Print exactly the lines from the first one down to the line that contains "R = math.radians", both included, and skip the pictures.
* Begin Material *
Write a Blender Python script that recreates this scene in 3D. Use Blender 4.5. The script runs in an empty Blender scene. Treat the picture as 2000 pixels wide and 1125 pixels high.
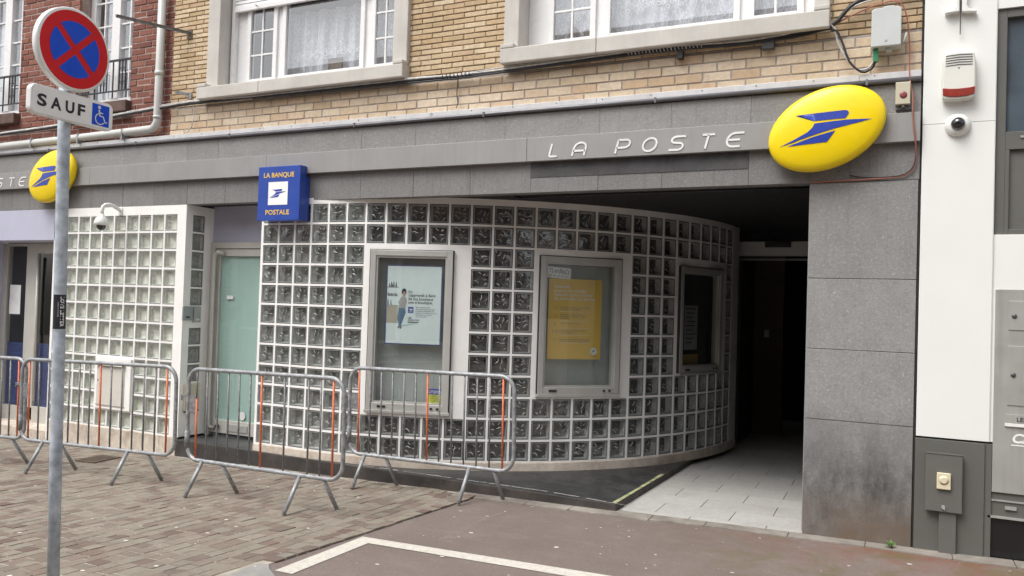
import bpy, bmesh, math, random
from mathutils import Vector, Matrix
random.seed(7)
sc = bpy.context.scene
R = math.radians

# ------------------------------------------------------------ camera
CAM = Vector((0, -6.25, 1.606))
yaw, pitch, roll = R(25.51), R(1.213), R(1.839)
fw = Vector((-math.sin(yaw)*math.cos(pitch), math.cos(yaw)*math.cos(pitch), math.sin(pitch)))
r0 = Vector((math.cos(yaw), math.sin(yaw), 0)); u0 = r0.cross(fw)
rt = math.cos(roll)*r0 + math.sin(roll)*u0
up = -math.sin(roll)*r0 + math.cos(roll)*u0
cd = bpy.data.cameras.new('camera'); cam = bpy.data.objects.new('camera', cd)
sc.collection.objects.link(cam); sc.camera = cam
cam.matrix_world = Matrix(((rt.x, up.x, -fw.x, CAM.x), (rt.y, up.y, -fw.y, CAM.y), (rt.z, up.z, -fw.z, CAM.z), (0, 0, 0, 1)))
cd.sensor_width = 36; cd.lens = 36*1560/2000; cd.clip_end = 500; cd.clip_start = .05

# ------------------------------------------------------------ world, sun, exposure
SUN_EL, SUN_AZ = R(57), R(212)          # azimuth clockwise from +Y
w = bpy.data.worlds.new('World'); sc.world = w; w.use_nodes = True
nt = w.node_tree; bgn = nt.nodes['Background']
sky = nt.nodes.new('ShaderNodeTexSky'); sky.sky_type = 'NISHITA'; sky.sun_disc = False
sky.sun_elevation = SUN_EL; sky.sun_rotation = SUN_AZ; sky.dust_density = 4; sky.air_density = 1.0
hs = nt.nodes.new('ShaderNodeHueSaturation'); hs.inputs['Saturation'].default_value = .22
nt.links.new(sky.outputs[0], hs.inputs['Color']); nt.links.new(hs.outputs[0], bgn.inputs[0])
bgn.inputs[1].default_value = .14
sl = bpy.data.lights.new('sun', 'SUN'); sl.energy = 1.5; sl.angle = R(35); sl.color = (1, .97, .93)
so = bpy.data.objects.new('sun', sl); sc.collection.objects.link(so)
sd = Vector((math.sin(SUN_AZ)*math.cos(SUN_EL), math.cos(SUN_AZ)*math.cos(SUN_EL), math.sin(SUN_EL)))
so.rotation_euler = (-sd).to_track_quat('-Z', 'Y').to_euler(); so.location = (0, -10, 12)
sc.view_settings.view_transform = 'Standard'; sc.view_settings.look = 'None'
sc.view_settings.gamma = 1; sc.view_settings.exposure = 0.66
sc.cycles.max_bounces = 8; sc.cycles.transparent_max_bounces = 12
sc.cycles.use_denoising = True

# ------------------------------------------------------------ helpers
C = sc.collection
OFF = {}
def tag(o, label=None, cat=None, group=None, kind=None):
    if label: o['label'] = label
    if cat: o['category'] = cat
    if group: o['group'] = group
    if kind: o['kind'] = kind
    return o
def thing(name, loc, label, cat, group=None):
    o = bpy.data.objects.new(name, None); C.objects.link(o); o.location = loc
    o.empty_display_size = .1; OFF[o.name] = Vector(loc)
    return tag(o, label, cat, group)
class MB:
    def __init__(s): s.v = []; s.f = []; s.m = []; s.sm = []
    def face(s, pts, mi=0, sm=False):
        b = len(s.v); s.v += [tuple(p) for p in pts]; s.f.append(tuple(range(b, b+len(pts)))); s.m.append(mi); s.sm.append(sm)
    def hexa(s, p, mi=0, skip=()):
        b = len(s.v); s.v += [tuple(q) for q in p]
        for k, q in enumerate([(0,3,2,1), (4,5,6,7), (0,1,5,4), (1,2,6,5), (2,3,7,6), (3,0,4,7)]):
            if k in skip: continue
            s.f.append(tuple(b+i for i in q)); s.m.append(mi); s.sm.append(False)
    def box(s, x0, x1, y0, y1, z0, z1, mi=0):
        s.hexa([(x0,y0,z0),(x1,y0,z0),(x1,y1,z0),(x0,y1,z0),(x0,y0,z1),(x1,y0,z1),(x1,y1,z1),(x0,y1,z1)], mi); return s
    def pane(s, x0, x1, y, z0, z1, mi=0):
        s.face([(x0,y,z0),(x1,y,z0),(x1,y,z1),(x0,y,z1)], mi); return s
    def obox(s, o, ux, uy, uz, mi=0):   # oriented box from corner o with edge vectors
        o, ux, uy, uz = map(Vector, (o, ux, uy, uz))
        s.hexa([o, o+ux, o+ux+uy, o+uy, o+uz, o+ux+uz, o+ux+uy+uz, o+uy+uz], mi); return s
    def tube(s, path, r, n=10, mi=0, cap=True, closed=False):
        path = [Vector(p) for p in path]; m = len(path); rings = []
        prev = None
        for i, p in enumerate(path):
            if closed: t = path[(i+1) % m] - path[i-1]
            else: t = path[min(i+1, m-1)] - path[max(i-1, 0)]
            t.normalize()
            if prev is None:
                a = Vector((0, 0, 1)) if abs(t.z) < .9 else Vector((1, 0, 0))
                u = t.cross(a).normalized()
            else:
                u = (prev - t*prev.dot(t)).normalized()
            prev = u; v = t.cross(u)
            rr = r[i] if isinstance(r, (list, tuple)) else r
            b = len(s.v)
            s.v += [tuple(p + rr*(math.cos(2*math.pi*k/n)*u + math.sin(2*math.pi*k/n)*v)) for k in range(n)]
            rings.append(b)
        for i in range(m if closed else m-1):
            a, b = rings[i], rings[(i+1) % m]
            for k in range(n):
                s.f.append((a+k, a+(k+1) % n, b+(k+1) % n, b+k)); s.m.append(mi); s.sm.append(True)
        if cap and not closed:
            s.f.append(tuple(rings[0]+k for k in reversed(range(n)))); s.m.append(mi); s.sm.append(False)
            s.f.append(tuple(rings[-1]+k for k in range(n))); s.m.append(mi); s.sm.append(False)
        return s
    def prism(s, poly, o, ux, uy, d, mi=0):   # 2D polygon extruded by vector d
        o, ux, uy, d = map(Vector, (o, ux, uy, d))
        P = [o + ux*a + uy*b for a, b in poly]; n = len(P); b = len(s.v)
        s.v += [tuple(p) for p in P] + [tuple(p+d) for p in P]
        s.f.append(tuple(b+i for i in range(n))); s.m.append(mi); s.sm.append(False)
        s.f.append(tuple(b+n+i for i in reversed(range(n)))); s.m.append(mi); s.sm.append(False)
        for i in range(n):
            j = (i+1) % n; s.f.append((b+j, b+i, b+n+i, b+n+j)); s.m.append(mi); s.sm.append(False)
        return s
    def lathe(s, prof, o, ax, n=24, mi=0, ux=None):  # prof: (r, h) along axis ax
        o, ax = Vector(o), Vector(ax).normalized()
        u = Vector(ux) if ux else (ax.cross(Vector((0,0,1))) if abs(ax.z) < .9 else Vector((1,0,0))).normalized()
        v = ax.cross(u); rings = []
        for r, h in prof:
            rings.append(len(s.v)); s.v += [tuple(o + ax*h + r*(math.cos(2*math.pi*k/n)*u + math.sin(2*math.pi*k/n)*v)) for k in range(n)]
        for a, b in zip(rings, rings[1:]):
            for k in range(n):
                s.f.append((a+k, a+(k+1) % n, b+(k+1) % n, b+k)); s.m.append(mi); s.sm.append(True)
        s.f.append(tuple(rings[0]+k for k in reversed(range(n)))); s.m.append(mi); s.sm.append(False)
        s.f.append(tuple(rings[-1]+k for k in range(n))); s.m.append(mi); s.sm.append(False)
        return s
    def build(s, name, mats, parent=None, bev=0, fix=True, seg=2, merge=False, smooth_all=False):
        off = OFF.get(parent.name, Vector()) if parent else Vector()
        me = bpy.data.meshes.new(name)
        me.from_pydata([(x-off.x, y-off.y, z-off.z) for x, y, z in s.v], [], s.f)
        if not isinstance(mats, (list, tuple)): mats = [mats]
        for m in mats: me.materials.append(m)
        me.polygons.foreach_set('material_index', s.m)
        me.polygons.foreach_set('use_smooth', [True]*len(s.sm) if smooth_all else s.sm)
        if fix or merge:
            bm = bmesh.new(); bm.from_mesh(me)
            if merge: bmesh.ops.remove_doubles(bm, verts=bm.verts, dist=1e-5)
            if fix: bmesh.ops.recalc_face_normals(bm, faces=bm.faces)
            bm.to_mesh(me); bm.free()
        me.update()
        o = bpy.data.objects.new(name, me); C.objects.link(o)
        if parent: o.parent = parent
        OFF[o.name] = off
        if bev:
            b = o.modifiers.new('bevel', 'BEVEL'); b.width = bev; b.segments = seg; b.limit_method = 'ANGLE'; b.angle_limit = R(40)
        return o
def text_faces(mb, string, o, ux, uz, size, d, mi=0, width=None, shear=0, bold=0, align='LEFT'):
    """text as thin extruded glyphs; o = baseline origin, ux/uz unit vectors, d = thickness vector"""
    cu = bpy.data.curves.new('t', 'FONT'); cu.body = string; cu.size = 1; cu.align_x = align; cu.offset = bold; cu.resolution_u = 3; cu.shear = shear
    ob = bpy.data.objects.new('t', cu); C.objects.link(ob)
    bpy.context.view_layer.update()
    me = bpy.data.meshes.new_from_object(ob.evaluated_get(bpy.context.evaluated_depsgraph_get()))
    xs = [v.co.x for v in me.vertices]; W = (max(xs)-min(xs)) if xs else 1
    kx = size if not width else width/W
    x0 = min(xs) if xs and align == 'LEFT' else 0
    o, ux, uz, d = map(Vector, (o, ux, uz, d)); b = len(mb.v)
    P = [o + ux*((v.co.x-x0)*kx) + uz*(v.co.y*size) + d for v in me.vertices]
    mb.v += [tuple(p) for p in P]
    for p in me.polygons: mb.f.append(tuple(b+i for i in p.vertices)); mb.m.append(mi); mb.sm.append(False)
    bpy.data.objects.remove(ob); bpy.data.curves.remove(cu); bpy.data.meshes.remove(me)
def copy_tree(o, parent=None):
    c = o.copy(); C.objects.link(c); c.parent = parent
    for ch in list(o.children): copy_tree(ch, c)
    return c
def gz(x): return .0185*x          # the pavement rises gently to the right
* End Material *
- _Task answer_:
Write a Blender Python script that recreates this scene in 3D. Use Blender 4.5. The script runs in an empty Blender scene. Treat the picture as 2000 pixels wide and 1125 pixels high.
import bpy, bmesh, math, random
from mathutils import Vector, Matrix
random.seed(7)
sc = bpy.context.scene
R = math.radians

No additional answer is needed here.